Doch die Schrift allein machte noch keine ansprechende Kopfzeile. Nach der Sichtung eines Buches über die deutsche Hanse fand er dort ein bremisches Siegel aus dem Jahr 1366 abgebildet, das bis 1834 zur Beurkundung von Immobiliengeschäften benutzt wurde. Auf diesem Siegel waren Kaiser Karl der Große und der heilige Petrus mit dem Schlüssel zum Himmelreich abgebildet, und in einem Kranz außen herum konnte man die Worte „Sigillum Bremensis Civitatis“ lesen. Dieses Element platzierte Kausche zwischen die Worte Weser und Kurier. Der Vorschlag kam gut an und zierte von der ersten Ausgabe an die Titelseite der Zeitung für die „gesamte Enclave Bremen“, also die Stadt, den Stadt- und Landkreis Wesermünde, die Landkreise Osterholz und Wesermarsch. Diese Form der Titelgestaltung fand interessanterweise Nachahmer. Im Februar 1946, also ein halbes Jahr nach dem Weser Kurier, erschien erstmalig die Wochenzeitung „Die Zeit“ – auch sie platzierte zwischen den titelgebenden Worten ein Signet in Form eines Wappens. Das war dann nicht etwa das Erkennungsmerkmal des Erscheinungsortes Hamburg, sondern das Bremer Wappen. Die Hamburger wollten ihr Stadtwappen dafür nicht hergeben.
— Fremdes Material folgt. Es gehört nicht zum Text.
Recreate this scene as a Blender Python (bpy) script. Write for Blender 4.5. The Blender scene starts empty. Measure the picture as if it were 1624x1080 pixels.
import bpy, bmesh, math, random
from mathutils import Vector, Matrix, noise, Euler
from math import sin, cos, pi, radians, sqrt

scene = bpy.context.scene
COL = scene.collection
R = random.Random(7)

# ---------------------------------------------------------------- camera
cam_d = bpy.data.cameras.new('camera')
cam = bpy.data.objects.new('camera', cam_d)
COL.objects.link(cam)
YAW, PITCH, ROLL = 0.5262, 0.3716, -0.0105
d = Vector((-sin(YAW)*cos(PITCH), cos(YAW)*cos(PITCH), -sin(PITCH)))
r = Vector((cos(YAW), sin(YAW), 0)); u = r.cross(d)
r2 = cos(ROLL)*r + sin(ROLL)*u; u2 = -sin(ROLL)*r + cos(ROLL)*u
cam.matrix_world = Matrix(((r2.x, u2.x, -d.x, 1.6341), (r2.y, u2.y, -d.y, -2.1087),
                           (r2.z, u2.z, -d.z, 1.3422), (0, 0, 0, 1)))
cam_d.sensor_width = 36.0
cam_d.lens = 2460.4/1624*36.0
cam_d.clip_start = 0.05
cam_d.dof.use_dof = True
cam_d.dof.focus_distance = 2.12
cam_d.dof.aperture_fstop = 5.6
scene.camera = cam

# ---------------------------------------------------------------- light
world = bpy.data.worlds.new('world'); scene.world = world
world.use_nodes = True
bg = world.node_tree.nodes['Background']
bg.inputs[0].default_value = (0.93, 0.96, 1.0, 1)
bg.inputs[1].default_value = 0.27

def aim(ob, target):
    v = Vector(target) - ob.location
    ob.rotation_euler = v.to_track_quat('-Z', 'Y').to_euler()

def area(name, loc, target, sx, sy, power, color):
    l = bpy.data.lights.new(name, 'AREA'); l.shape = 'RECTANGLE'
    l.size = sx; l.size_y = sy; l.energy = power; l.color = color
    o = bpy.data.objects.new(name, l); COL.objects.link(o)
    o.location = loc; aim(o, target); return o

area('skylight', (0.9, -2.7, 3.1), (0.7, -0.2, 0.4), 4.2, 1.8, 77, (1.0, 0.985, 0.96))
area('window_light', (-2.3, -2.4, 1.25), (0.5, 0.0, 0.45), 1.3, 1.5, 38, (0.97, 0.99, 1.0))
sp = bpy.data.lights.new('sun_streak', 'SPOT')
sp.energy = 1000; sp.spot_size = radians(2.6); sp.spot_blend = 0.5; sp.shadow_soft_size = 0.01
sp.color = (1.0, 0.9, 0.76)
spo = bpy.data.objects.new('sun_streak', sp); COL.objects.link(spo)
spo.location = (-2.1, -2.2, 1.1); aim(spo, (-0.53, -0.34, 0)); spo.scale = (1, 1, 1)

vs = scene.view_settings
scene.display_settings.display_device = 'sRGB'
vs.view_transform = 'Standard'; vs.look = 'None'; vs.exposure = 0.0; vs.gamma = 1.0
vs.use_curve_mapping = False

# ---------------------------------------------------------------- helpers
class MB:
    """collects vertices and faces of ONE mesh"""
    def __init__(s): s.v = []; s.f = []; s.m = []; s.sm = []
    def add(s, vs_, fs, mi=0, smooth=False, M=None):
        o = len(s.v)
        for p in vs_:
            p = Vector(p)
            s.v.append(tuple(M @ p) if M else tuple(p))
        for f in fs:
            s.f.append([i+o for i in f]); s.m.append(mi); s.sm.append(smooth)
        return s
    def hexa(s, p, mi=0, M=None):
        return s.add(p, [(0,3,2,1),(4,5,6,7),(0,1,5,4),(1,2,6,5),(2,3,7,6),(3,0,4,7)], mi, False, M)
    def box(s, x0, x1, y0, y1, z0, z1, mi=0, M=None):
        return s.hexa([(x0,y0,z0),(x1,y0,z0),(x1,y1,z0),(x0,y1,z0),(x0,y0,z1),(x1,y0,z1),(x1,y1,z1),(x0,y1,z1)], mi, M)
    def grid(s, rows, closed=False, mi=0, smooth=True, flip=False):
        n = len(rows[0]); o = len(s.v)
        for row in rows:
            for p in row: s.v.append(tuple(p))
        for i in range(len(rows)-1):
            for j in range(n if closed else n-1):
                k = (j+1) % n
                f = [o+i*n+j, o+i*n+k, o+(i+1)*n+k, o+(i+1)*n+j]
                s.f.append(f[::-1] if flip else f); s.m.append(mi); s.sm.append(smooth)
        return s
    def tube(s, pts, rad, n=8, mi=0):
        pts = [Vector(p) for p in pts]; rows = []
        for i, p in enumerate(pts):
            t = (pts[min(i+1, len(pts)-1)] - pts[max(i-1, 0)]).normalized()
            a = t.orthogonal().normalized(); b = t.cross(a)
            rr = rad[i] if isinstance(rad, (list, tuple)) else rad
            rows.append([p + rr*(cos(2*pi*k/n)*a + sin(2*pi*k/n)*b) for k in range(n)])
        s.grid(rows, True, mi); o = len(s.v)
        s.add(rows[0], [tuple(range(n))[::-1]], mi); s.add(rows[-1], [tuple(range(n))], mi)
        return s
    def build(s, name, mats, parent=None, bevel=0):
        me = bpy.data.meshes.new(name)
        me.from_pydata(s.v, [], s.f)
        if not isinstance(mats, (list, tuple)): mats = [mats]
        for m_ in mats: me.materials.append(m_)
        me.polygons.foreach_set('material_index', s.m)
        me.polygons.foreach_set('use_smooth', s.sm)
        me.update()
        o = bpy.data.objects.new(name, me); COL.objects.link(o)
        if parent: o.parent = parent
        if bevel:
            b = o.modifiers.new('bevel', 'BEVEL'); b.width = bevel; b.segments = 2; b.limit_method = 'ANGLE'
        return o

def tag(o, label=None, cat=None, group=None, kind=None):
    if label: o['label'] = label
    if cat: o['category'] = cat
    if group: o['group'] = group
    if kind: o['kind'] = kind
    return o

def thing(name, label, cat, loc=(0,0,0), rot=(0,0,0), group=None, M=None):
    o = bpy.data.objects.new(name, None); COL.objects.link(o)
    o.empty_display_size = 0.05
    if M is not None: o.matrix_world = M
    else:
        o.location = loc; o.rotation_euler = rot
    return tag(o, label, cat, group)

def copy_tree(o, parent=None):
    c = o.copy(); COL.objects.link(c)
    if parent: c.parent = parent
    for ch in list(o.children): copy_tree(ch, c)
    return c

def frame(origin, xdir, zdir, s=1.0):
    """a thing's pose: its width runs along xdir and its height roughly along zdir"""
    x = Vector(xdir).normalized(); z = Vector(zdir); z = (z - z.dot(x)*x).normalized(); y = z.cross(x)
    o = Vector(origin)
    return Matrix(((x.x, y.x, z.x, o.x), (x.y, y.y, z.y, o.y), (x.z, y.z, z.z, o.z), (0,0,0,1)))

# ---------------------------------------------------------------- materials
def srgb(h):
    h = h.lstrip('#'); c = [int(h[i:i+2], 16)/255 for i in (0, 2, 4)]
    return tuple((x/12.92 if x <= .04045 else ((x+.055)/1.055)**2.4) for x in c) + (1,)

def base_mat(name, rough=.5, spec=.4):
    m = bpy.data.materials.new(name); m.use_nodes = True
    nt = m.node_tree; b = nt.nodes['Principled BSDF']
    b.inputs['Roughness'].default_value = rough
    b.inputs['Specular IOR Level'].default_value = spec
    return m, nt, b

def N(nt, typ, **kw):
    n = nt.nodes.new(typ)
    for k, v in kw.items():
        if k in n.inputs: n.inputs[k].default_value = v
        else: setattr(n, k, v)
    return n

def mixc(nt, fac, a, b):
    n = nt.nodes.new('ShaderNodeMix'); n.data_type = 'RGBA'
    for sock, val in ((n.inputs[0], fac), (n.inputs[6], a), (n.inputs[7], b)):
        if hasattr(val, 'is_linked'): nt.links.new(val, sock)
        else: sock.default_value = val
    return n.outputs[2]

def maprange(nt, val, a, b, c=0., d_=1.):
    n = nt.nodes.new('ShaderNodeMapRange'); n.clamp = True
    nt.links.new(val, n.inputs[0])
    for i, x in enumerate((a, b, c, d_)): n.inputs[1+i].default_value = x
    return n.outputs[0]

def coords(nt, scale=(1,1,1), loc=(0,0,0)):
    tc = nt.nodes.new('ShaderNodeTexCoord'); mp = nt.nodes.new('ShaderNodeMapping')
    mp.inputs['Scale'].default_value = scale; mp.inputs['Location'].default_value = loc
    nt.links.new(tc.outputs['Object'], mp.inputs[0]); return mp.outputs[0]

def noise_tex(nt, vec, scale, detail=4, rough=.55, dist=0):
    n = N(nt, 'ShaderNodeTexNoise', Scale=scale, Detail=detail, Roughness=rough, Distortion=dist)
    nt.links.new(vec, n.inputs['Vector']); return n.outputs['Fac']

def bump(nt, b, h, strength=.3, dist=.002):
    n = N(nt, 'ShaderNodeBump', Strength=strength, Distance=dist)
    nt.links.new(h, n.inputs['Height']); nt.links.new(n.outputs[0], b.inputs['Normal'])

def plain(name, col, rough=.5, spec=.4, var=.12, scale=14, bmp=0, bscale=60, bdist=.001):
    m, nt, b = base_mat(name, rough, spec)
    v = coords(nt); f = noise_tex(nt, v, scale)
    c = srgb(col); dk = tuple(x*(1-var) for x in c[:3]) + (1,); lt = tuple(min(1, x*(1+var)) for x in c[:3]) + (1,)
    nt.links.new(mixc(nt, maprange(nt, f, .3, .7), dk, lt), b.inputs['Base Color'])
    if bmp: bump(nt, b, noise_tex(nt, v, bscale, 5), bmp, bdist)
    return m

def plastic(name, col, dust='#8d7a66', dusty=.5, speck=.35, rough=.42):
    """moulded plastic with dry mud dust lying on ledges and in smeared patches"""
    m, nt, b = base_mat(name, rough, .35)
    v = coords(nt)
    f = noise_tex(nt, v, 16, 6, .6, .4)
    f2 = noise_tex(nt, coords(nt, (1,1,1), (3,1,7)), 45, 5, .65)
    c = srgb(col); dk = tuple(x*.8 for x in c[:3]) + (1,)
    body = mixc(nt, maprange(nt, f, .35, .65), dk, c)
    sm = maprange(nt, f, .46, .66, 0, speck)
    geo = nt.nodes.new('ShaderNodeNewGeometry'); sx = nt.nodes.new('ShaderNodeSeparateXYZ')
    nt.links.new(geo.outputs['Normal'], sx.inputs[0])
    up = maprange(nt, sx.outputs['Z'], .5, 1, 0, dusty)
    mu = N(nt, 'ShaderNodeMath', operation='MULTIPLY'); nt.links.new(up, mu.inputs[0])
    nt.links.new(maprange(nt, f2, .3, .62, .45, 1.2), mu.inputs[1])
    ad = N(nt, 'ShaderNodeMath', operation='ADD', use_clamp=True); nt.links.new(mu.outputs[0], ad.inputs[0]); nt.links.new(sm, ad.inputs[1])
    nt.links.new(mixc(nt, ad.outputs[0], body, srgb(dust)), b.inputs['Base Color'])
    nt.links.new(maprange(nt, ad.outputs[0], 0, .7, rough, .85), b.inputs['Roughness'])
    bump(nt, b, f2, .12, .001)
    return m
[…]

Worpswede tauchte auf den vier Seiten der allerersten Ausgabe des Weser Kuriers indirekt durch Martin Kausches Titel und ansonsten nur durch eine Kleinanzeige auf: Der Fotograf Hans Saebens, Worpswede, suchte mit einem Vierzeiler eine „langj. erf. Mitarbeiterin f. Porträt-Positiv-Retusche“. Wie erfolgreich er damit war, ist nicht überliefert.